Despeço-me
Se Japão, Coreia do Sul, Singapura e Índia são agora os campeões do crescimento, a China está em vias de conseguir a acoplagem de dois veículos espaciais, repetindo e avançando nos êxitos dos EUA de há quinze anos. Os Povos do Centro e Sul América saem aos zig-zagues de ditaduras, do narcotráfico e da corrupção. Os de África melhoram na sua esperança de vida pelo progresso contra os três grandes flagelos, sida, malária e tuberculose. No Médio Oriente tudo vai mal, a Síria fazendo esquecer o conflito Israel-palestina. A oriente da Europa fabricam-se e exportam-se armas de crescente letalidade. O mundo está difícil de entender, até pelo longo hiato de governo que durará até Fevereiro nos EUA. Putin avança como faca na manteiga, impune, jogando na ambiguidade apalhaçada de um candidato desastroso e de uma futura Presidente que ainda tem que conquistar o coração dos eleitores.
Entre nós, aqui no ensolarado retângulo, escapamos e acolhemos estudantes sírios com o mesmo calor com que instalamos os franceses a comprarem casa com isenções fiscais por dez anos. Por esse lado, até parece que o País está sempre em festa. Há mais emprego, mais intenções de investimento, provavelmente mais rendimento distribuído, um pouco mais de consumo, mas a economia não dá sinais de crescer, pelo menos de acordo com as métricas costumeiras. Muita coisa mudou já e outra vai mudando. Todos percebemos de há muito o quanto beneficiamos da Auto-Europa e estamos ansiosos por outra que parece prometida, sabendo bem que a fileira a montante, na fabricação dos componentes, é porventura tão importante com a do produto final que se exporta. Surpreendemo-nos ainda com as vitórias nos sapatos, têxteis, cortiça, moldes e agroindústrias sobre a rotina da anterior pobreza tecnológica. Quando vamos estudar essas fileiras encontramos muita geração de conhecimento, ligação à universidade e sobretudo ambição e boa gestão. Essa gente que cria riqueza, bem diferente da que a destruiu na banca, estranha os jogos de poder, não utiliza ideologia como componente produtiva e reconhece bem o valor do capital humano. As relações de trabalho mudaram profundamente, muitas vezes para melhor, mas nem sempre.

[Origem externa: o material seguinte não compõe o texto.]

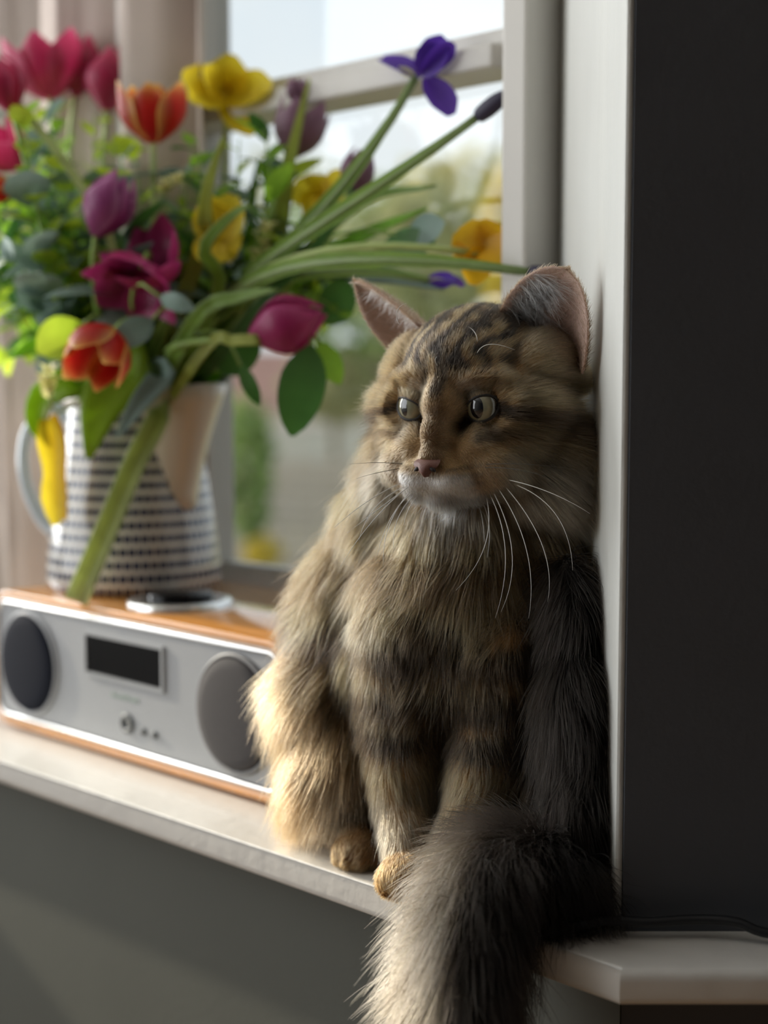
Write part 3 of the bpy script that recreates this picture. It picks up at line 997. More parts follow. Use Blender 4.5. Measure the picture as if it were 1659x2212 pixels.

Na fase final da minha vida ativa entro agora em um mundo que é essencial para o nosso futuro: o da concertação a três, se bem que eu pouco mais seja que um mordomo agaloado da mesa negocial. O desafio de passar de mordomo a comparsa será imenso, porventura inatingível. Mas não tenho o direito de me limitar a servir à mesa, hierático e inerme. Esse desafio exige independência de prática. Não me transformo em eunuco político, condenado a calar a minha expressão pública individual. Mas, por imperativo cívico e por respeito para com a pluralidade que me elegeu, tenho que interromper estas crónicas. Aqui me despeço dos leitores da Ação Socialista Digital, desejando a todos um futuro melhor que aquele que hoje nos concedem as malhas tecidas pelos fracos impérios a que pertencemos.